Make an exact copy of the entries below with the pictures removed.

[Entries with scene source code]
==================================================
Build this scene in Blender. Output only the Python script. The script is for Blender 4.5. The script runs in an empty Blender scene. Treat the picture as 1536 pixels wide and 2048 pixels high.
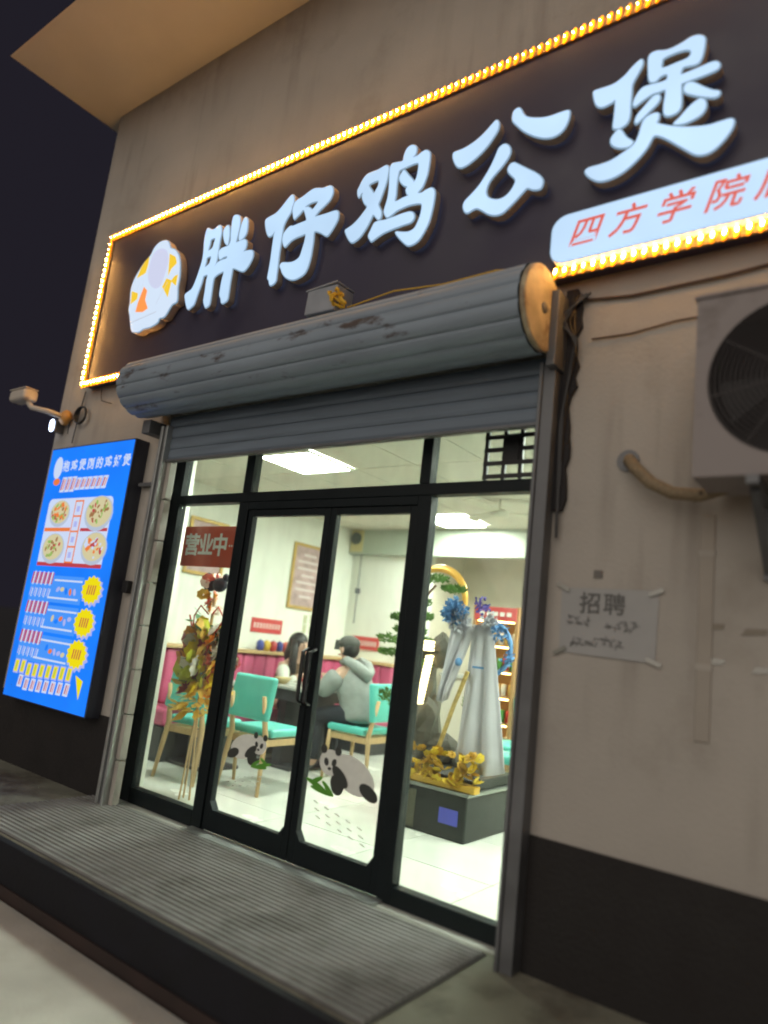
import bpy, bmesh, math, random
from mathutils import Vector, Matrix
random.seed(7)
S = bpy.context.scene
COL = S.collection
# ---------------------------------------------------------------- camera
cd = bpy.data.cameras.new('camera'); cam = bpy.data.objects.new('camera', cd); COL.objects.link(cam)
cd.sensor_fit = 'VERTICAL'; cd.sensor_height = 36.0; cd.lens = 1400/2048*36; cd.clip_end = 500; cd.clip_start = .05
cd.dof.use_dof = True; cd.dof.focus_distance = 4.7; cd.dof.aperture_fstop = .62      # soft phone picture taken at night
def cam_axes(yaw, pitch, roll):
    cy, sy, cp, sp = math.cos(yaw), math.sin(yaw), math.cos(pitch), math.sin(pitch)
    f = Vector((-sy*cp, cy*cp, sp)); r0 = Vector((cy, sy, 0)); u0 = r0.cross(f)
    cr, sr = math.cos(roll), math.sin(roll)
    return r0*cr+u0*sr, u0*cr-r0*sr, f
ra, ua, fa = cam_axes(0.653774, 0.181591, 0.115367)
cam.matrix_world = Matrix(((ra.x, ua.x, -fa.x, 0), (ra.y, ua.y, -fa.y, -3), (ra.z, ua.z, -fa.z, 1.27), (0, 0, 0, 1)))
S.camera = cam
# ---------------------------------------------------------------- night sky and the soft glow of the street behind the camera
W = bpy.data.worlds.new('World'); S.world = W; W.use_nodes = True
bg = W.node_tree.nodes['Background']; bg.inputs[0].default_value = (.0145, .0128, .0190, 1); bg.inputs[1].default_value = 1
sl = bpy.data.lights.new('street_glow', 'SUN'); sl.energy = 1.36; sl.angle = math.radians(70); sl.color = (1, .90, .78)
so = bpy.data.objects.new('street_glow', sl); COL.objects.link(so)
sun_dir = Vector((-.06, 1, -.42)); so.rotation_euler = sun_dir.to_track_quat('-Z', 'Y').to_euler()
vs = S.view_settings; vs.view_transform = 'Standard'; vs.look = 'None'; vs.gamma = 1; vs.exposure = 0; vs.use_curve_mapping = False
try:
    S.cycles.use_denoising = True; S.cycles.filter_width = 2.0; S.cycles.max_bounces = 8; S.cycles.transparent_max_bounces = 12; S.cycles.sample_clamp_indirect = 6
    S.cycles.caustics_reflective = False; S.cycles.caustics_refractive = False
except Exception: pass
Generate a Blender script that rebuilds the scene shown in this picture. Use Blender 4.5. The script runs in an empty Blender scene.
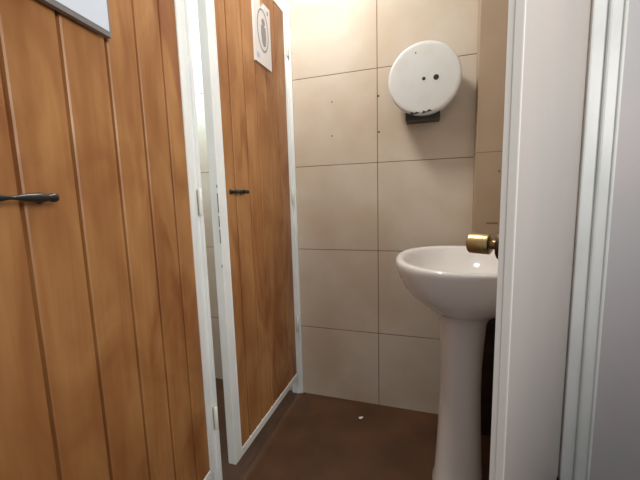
==================================================
■ **Response**:
Build this scene in Blender. Output only the Python script. The script is for Blender 4.5. The script runs in an empty Blender scene. Treat the picture as 1536 pixels wide and 2048 pixels high.
import bpy, bmesh, math, random
from mathutils import Vector, Matrix
random.seed(7)
S = bpy.context.scene
COL = S.collection
# ---------------------------------------------------------------- camera
cd = bpy.data.cameras.new('camera'); cam = bpy.data.objects.new('camera', cd); COL.objects.link(cam)
cd.sensor_fit = 'VERTICAL'; cd.sensor_height = 36.0; cd.lens = 1400/2048*36; cd.clip_end = 500; cd.clip_start = .05
cd.dof.use_dof = True; cd.dof.focus_distance = 4.7; cd.dof.aperture_fstop = .62      # soft phone picture taken at night
def cam_axes(yaw, pitch, roll):
    cy, sy, cp, sp = math.cos(yaw), math.sin(yaw), math.cos(pitch), math.sin(pitch)
    f = Vector((-sy*cp, cy*cp, sp)); r0 = Vector((cy, sy, 0)); u0 = r0.cross(f)
    cr, sr = math.cos(roll), math.sin(roll)
    return r0*cr+u0*sr, u0*cr-r0*sr, f
ra, ua, fa = cam_axes(0.653774, 0.181591, 0.115367)
cam.matrix_world = Matrix(((ra.x, ua.x, -fa.x, 0), (ra.y, ua.y, -fa.y, -3), (ra.z, ua.z, -fa.z, 1.27), (0, 0, 0, 1)))
S.camera = cam
# ---------------------------------------------------------------- night sky and the soft glow of the street behind the camera
W = bpy.data.worlds.new('World'); S.world = W; W.use_nodes = True
bg = W.node_tree.nodes['Background']; bg.inputs[0].default_value = (.0145, .0128, .0190, 1); bg.inputs[1].default_value = 1
sl = bpy.data.lights.new('street_glow', 'SUN'); sl.energy = 1.36; sl.angle = math.radians(70); sl.color = (1, .90, .78)
so = bpy.data.objects.new('street_glow', sl); COL.objects.link(so)
sun_dir = Vector((-.06, 1, -.42)); so.rotation_euler = sun_dir.to_track_quat('-Z', 'Y').to_euler()
vs = S.view_settings; vs.view_transform = 'Standard'; vs.look = 'None'; vs.gamma = 1; vs.exposure = 0; vs.use_curve_mapping = False
try:
    S.cycles.use_denoising = True; S.cycles.filter_width = 2.0; S.cycles.max_bounces = 8; S.cycles.transparent_max_bounces = 12; S.cycles.sample_clamp_indirect = 6
    S.cycles.caustics_reflective = False; S.cycles.caustics_refractive = False
except Exception: pass
Generate a Blender script that rebuilds the scene shown in this picture. Use Blender 4.5. The script runs in an empty Blender scene.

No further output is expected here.